A Los Angeles jury has awarded $6 million to a young woman, identified as Kaley, who sued Meta and Google over social media addiction that severely affected her mental health. Kaley revealed she started using Instagram at age nine and YouTube at six, eventually developing anxiety, depression, and body dysmorphia. At times, she spent up to 16 hours daily on these platforms.
The jury determined that both Meta and Google intentionally created addictive features, such as Instagram’s infinite scroll, and failed to safeguard minors from harm. Meta will be responsible for 70% of the damages, with Google covering the remainder. Both companies have announced plans to appeal, arguing that teen mental health issues are complex and cannot be solely attributed to one platform.
In a related development, a New Mexico state court jury recently ordered Meta, the parent company of Facebook and Instagram, to pay $375 million for knowingly violating state laws designed to protect children online. The 2023 lawsuit, filed by New Mexico Attorney General Raúl Torrez, followed an undercover operation where a fake profile of a 13-year-old girl attracted extensive contact from online predators.

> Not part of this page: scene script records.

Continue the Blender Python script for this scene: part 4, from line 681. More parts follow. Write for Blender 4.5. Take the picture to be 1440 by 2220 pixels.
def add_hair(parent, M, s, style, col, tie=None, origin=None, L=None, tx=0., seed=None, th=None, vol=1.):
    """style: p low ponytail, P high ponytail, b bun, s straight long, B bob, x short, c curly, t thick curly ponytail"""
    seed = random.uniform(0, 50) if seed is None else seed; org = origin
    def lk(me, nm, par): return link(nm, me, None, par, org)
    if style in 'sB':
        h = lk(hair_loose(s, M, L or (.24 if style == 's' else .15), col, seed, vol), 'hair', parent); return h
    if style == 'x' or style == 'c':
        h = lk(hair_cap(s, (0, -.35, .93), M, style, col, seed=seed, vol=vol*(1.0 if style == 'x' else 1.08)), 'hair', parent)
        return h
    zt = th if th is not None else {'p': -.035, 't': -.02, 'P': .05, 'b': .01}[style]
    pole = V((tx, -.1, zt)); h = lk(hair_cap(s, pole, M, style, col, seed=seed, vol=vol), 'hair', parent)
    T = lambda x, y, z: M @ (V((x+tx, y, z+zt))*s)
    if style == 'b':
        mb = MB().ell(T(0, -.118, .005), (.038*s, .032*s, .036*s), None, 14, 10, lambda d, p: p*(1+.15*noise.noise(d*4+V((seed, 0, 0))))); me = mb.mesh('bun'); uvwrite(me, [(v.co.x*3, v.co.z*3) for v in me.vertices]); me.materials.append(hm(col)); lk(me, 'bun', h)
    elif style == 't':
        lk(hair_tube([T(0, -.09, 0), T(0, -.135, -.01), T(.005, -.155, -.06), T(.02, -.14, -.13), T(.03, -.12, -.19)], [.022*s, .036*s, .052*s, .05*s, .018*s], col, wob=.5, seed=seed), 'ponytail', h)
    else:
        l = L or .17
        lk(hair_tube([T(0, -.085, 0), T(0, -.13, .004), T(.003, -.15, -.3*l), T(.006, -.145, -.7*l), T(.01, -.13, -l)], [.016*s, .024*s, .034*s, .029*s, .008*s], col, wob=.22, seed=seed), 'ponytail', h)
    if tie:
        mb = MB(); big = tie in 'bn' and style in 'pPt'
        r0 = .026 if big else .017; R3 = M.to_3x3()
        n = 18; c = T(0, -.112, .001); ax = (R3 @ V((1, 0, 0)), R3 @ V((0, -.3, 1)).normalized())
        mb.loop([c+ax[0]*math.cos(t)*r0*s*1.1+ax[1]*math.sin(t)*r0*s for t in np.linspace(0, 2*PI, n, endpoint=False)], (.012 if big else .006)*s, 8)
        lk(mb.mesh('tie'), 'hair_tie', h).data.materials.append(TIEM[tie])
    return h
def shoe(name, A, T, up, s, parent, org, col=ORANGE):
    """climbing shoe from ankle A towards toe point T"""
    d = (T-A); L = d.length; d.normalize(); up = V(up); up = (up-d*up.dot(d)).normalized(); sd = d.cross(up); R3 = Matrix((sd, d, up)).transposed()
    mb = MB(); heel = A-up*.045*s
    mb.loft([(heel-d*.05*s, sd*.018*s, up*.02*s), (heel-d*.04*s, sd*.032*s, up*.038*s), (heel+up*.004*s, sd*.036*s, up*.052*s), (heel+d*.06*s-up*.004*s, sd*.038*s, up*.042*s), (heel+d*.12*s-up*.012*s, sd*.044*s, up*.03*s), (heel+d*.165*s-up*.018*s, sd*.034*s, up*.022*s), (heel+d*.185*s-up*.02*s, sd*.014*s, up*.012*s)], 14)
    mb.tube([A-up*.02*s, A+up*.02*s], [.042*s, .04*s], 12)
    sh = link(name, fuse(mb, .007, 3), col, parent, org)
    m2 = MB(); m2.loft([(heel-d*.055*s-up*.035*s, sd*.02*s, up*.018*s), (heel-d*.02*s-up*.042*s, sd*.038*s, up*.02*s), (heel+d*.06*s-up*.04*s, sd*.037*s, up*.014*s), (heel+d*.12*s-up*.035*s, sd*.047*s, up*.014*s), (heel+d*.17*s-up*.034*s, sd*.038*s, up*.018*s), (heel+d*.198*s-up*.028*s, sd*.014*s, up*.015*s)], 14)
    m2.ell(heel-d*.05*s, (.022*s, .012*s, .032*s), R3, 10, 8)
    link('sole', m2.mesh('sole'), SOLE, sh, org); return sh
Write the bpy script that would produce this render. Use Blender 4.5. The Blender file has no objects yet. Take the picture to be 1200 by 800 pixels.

The jury found that Meta’s platforms breached the state’s unfair practices act by prioritizing profits over user safety. Torrez described the verdict as “a historic victory for every child and family,” citing internal documents that revealed company executives were aware of the risks. Meta stated it would appeal and highlighted the safeguards it has implemented across its apps.
The trial’s next phase, set for May, will address whether Meta created a public nuisance and should finance programs to mitigate the harms caused. Officials are also advocating for app design reforms, including stricter age verification processes and enhanced measures to prevent predator activity.
These consecutive rulings mark a significant turning point in holding social media companies accountable for protecting minors. Experts have likened the cases to the Big Tobacco lawsuits of the 1990s, referencing internal documents that show executives prioritized growth and engagement over user well-being.
Outside the Los Angeles courthouse, parents and advocacy groups celebrated Kaley’s victory as a landmark moment for corporate accountability. Similar lawsuits involving platforms like Snap and TikTok are ongoing, testing legal approaches that circumvent Section 230 protections by focusing on app design flaws.
Analysts suggest these rulings could prompt systemic reforms, including mandatory age verification, stricter safety standards, and restrictions on addictive features. Internationally, countries such as Australia have already imposed limits on social media use by children, while the UK is trialing bans for users under 16.
Torrez emphasized that New Mexico’s legal strategy could establish a national and global precedent, demonstrating that tech giants cannot evade responsibility regarding child safety. With additional trials planned in California and other states, social media companies may face increased scrutiny, heavier financial penalties, and mounting pressure to redesign platforms to better protect younger users.